Mayor’s Action Plan for Neighborhood Safety

Participatory design for the built environment in 15 public housing sites in New York City.

Can public housing residents redesign their own environment?

The early days of NSTAT and MAP were all about communicating with the public to gain trust and learn about the existing momentum across 15 sites each with their own needs and pain points.

Community organizers brought people to the table, but more was needed to offer substantive exchanges that resulted in actionable insights.

Organized by a team at the Center for Justice Innovation which had a track record in public innovation, we built the communication materials, designed library of assets that would enable data collection about the sites, and delivered workshops to prime a design informed approach to transforming public space.

Will public participation in redesigning the built environment move the needle on chronic public safety issues?

We were met with an abundance of clear articulations of problems and universal fatigue from past attempts to advocate for change. However, the prospect of adding design to the process was met with a refreshed interest in making change to the experience of living in public housing.

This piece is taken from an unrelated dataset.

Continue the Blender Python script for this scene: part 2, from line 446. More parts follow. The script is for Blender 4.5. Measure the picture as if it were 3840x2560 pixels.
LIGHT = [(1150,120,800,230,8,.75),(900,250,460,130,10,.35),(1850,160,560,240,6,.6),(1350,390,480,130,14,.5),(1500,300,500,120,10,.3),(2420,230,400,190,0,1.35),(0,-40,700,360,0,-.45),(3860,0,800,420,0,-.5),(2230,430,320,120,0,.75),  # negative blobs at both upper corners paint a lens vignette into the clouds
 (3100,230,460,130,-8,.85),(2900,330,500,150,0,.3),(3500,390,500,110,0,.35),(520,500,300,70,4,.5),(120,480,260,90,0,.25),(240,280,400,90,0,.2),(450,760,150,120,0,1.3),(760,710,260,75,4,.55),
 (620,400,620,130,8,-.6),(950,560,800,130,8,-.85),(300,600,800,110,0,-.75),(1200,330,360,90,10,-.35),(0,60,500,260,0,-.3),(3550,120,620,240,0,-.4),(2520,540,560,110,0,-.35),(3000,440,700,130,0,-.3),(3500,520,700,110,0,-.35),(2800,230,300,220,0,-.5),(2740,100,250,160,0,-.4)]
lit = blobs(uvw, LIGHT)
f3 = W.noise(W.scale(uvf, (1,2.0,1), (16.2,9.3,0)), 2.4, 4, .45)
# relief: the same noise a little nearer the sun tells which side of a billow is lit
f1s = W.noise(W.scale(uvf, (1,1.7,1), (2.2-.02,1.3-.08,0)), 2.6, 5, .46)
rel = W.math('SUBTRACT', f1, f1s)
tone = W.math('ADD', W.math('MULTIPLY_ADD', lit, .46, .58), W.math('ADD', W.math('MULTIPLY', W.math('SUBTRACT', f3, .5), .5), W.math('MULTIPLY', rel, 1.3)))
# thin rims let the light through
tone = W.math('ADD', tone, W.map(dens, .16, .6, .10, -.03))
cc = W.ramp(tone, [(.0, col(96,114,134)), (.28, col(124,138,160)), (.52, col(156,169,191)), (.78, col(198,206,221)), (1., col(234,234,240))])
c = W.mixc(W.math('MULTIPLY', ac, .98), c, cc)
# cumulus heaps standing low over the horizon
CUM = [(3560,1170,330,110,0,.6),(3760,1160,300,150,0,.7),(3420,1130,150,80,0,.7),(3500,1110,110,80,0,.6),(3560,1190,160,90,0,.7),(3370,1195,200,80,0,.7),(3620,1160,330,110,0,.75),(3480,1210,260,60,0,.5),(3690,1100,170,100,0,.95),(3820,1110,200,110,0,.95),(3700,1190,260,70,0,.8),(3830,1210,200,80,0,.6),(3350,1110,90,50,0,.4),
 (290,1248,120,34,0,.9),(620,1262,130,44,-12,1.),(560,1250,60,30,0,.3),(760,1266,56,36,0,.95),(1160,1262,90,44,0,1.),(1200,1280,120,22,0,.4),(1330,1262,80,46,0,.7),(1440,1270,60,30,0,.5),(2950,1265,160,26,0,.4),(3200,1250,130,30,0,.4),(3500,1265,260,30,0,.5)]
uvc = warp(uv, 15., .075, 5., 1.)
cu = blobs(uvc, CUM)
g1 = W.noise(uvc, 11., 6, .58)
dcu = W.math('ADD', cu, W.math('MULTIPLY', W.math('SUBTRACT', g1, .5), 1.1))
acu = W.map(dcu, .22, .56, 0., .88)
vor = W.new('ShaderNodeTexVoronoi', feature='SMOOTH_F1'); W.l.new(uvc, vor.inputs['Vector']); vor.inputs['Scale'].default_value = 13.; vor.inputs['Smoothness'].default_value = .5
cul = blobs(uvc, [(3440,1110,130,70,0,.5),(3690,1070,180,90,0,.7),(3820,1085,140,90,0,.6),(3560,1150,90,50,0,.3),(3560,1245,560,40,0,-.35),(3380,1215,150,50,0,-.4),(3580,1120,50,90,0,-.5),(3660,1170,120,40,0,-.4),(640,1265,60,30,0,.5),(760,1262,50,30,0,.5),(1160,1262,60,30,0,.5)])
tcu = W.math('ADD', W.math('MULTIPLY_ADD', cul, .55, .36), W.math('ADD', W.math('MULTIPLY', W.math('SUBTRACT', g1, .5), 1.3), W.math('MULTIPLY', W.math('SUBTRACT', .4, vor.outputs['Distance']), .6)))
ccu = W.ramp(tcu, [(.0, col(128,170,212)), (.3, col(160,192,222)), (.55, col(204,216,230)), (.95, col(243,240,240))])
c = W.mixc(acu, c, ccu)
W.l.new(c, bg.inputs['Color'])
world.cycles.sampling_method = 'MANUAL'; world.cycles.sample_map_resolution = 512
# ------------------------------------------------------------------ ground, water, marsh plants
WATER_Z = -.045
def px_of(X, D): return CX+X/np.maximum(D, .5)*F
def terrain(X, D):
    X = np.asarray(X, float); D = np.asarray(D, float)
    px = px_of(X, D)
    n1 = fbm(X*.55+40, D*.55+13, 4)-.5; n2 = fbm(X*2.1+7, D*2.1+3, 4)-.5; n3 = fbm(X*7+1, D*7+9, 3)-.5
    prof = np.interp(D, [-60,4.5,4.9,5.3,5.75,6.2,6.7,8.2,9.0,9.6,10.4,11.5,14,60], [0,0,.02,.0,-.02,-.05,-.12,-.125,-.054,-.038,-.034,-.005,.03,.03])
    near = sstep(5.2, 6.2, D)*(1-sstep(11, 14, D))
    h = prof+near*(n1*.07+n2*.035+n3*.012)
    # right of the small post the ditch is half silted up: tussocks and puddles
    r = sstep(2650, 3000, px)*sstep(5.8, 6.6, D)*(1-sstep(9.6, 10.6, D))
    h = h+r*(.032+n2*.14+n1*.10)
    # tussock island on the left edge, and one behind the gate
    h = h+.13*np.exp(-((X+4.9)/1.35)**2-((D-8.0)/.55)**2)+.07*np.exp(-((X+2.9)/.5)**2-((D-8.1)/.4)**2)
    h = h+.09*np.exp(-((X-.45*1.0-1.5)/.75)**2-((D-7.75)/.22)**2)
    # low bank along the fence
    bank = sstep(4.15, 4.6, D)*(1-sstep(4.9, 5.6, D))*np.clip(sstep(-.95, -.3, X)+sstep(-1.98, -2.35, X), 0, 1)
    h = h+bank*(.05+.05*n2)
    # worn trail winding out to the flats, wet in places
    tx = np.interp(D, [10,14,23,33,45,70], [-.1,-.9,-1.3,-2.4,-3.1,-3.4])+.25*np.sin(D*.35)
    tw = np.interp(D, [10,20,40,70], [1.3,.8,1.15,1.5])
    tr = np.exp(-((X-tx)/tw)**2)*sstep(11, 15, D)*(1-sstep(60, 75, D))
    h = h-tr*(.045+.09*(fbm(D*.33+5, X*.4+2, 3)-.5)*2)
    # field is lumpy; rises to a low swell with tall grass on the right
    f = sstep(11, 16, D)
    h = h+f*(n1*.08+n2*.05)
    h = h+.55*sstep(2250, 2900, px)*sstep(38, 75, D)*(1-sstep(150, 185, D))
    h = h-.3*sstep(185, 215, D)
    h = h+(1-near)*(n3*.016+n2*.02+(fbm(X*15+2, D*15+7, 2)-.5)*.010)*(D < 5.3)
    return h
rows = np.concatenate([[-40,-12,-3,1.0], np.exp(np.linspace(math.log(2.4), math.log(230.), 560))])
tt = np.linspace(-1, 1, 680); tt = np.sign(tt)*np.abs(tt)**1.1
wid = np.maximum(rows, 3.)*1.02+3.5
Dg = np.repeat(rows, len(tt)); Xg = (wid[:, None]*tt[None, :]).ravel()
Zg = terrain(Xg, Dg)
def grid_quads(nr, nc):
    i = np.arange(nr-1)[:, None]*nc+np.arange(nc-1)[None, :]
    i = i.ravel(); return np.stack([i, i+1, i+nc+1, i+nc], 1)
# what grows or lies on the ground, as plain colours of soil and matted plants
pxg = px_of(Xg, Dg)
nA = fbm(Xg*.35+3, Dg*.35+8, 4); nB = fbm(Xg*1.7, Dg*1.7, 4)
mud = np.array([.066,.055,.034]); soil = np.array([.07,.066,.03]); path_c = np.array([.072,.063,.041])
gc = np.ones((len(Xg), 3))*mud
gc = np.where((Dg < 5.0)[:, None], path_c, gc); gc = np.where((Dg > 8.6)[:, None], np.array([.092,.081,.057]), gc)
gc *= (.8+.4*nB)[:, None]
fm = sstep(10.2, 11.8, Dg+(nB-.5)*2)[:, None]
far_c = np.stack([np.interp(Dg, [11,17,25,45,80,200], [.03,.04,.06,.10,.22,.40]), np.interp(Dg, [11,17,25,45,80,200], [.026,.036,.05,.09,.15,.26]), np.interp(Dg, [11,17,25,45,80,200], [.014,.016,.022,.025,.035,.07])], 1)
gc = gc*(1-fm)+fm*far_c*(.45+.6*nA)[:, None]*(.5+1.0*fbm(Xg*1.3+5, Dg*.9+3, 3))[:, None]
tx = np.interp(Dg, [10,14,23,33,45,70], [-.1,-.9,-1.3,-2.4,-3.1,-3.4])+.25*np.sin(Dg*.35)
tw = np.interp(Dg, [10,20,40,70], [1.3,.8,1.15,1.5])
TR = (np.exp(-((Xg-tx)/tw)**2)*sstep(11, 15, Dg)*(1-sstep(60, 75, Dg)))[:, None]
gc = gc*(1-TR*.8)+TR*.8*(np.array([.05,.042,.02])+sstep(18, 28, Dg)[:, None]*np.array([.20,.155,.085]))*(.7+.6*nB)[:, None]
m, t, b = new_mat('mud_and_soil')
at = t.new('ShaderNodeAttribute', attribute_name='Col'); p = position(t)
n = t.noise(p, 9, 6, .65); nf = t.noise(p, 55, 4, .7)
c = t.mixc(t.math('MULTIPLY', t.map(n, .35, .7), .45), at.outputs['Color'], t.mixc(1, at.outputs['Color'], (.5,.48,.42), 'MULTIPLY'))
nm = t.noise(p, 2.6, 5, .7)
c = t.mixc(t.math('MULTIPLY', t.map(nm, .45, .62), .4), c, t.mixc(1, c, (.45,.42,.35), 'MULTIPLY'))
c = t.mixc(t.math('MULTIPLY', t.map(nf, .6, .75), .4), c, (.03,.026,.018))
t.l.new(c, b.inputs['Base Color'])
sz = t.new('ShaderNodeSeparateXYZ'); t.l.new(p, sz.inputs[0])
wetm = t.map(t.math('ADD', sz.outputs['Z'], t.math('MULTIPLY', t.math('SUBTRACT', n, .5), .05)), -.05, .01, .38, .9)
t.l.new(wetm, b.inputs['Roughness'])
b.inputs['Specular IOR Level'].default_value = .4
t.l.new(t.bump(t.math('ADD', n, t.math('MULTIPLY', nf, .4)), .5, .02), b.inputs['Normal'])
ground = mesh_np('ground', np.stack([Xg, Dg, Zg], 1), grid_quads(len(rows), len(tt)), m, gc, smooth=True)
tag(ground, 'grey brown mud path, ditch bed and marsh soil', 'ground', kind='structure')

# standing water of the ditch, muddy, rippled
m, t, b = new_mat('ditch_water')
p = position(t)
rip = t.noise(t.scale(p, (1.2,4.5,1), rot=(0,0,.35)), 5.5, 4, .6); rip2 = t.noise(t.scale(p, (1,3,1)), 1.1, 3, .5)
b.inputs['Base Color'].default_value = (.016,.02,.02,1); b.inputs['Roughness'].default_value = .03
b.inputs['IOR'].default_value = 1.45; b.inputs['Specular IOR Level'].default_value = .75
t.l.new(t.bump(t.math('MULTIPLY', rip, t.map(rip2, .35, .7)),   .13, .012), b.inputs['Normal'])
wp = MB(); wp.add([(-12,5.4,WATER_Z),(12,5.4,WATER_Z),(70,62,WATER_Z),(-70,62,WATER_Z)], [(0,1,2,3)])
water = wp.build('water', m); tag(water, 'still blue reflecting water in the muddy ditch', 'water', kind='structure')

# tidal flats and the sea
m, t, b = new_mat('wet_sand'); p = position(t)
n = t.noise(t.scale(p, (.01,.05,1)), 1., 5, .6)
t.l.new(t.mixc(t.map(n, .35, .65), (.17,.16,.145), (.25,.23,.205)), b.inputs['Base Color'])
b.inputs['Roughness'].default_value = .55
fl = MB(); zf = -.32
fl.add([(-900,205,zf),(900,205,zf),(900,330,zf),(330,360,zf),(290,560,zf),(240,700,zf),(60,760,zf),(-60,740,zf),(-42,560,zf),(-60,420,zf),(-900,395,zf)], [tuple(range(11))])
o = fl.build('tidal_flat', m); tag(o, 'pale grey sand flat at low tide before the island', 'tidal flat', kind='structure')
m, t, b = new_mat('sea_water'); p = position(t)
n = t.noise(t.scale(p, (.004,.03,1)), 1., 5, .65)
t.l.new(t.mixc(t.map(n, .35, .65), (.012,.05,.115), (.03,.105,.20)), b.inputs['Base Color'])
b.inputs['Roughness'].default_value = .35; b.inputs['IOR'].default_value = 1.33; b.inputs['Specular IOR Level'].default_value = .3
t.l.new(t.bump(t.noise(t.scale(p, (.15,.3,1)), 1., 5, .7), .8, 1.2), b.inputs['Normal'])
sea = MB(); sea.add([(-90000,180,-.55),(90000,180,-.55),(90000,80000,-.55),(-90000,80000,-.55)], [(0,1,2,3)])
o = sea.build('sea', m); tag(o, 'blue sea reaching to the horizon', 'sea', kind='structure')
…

Though we prototyped a bespoke process of bottom up placemaking, the city ultimately chose to go with a turnkey solution that offered a limited menu of specific changes to public space. What was lost in making this choice is a bottom up process that worked beyond a set menu. The package is called CPTED, and is based on theories of public safety that privileges surveillance over engagement and community.

This hotly debated topic is an excellent example of simple + fast vs. nuanced + slow, and how changes in executive leadership have downstream impacts on long term strategy.

I highly recommend checking out this episode of the Reply All podcast about the founding of COMPSTAT, the crime data project that kicked off many contemporary issues with American law enforcement practices.
part 1
part 2

Ezio Manzini made the proposition that everyone designs in his book “Design When Everybody Designs”. Two of his PhD students run the New York City DESIS Lab, and teach at the MFA program where I trained at Parsons.

These are the foundations I rely on when working with public sector projects.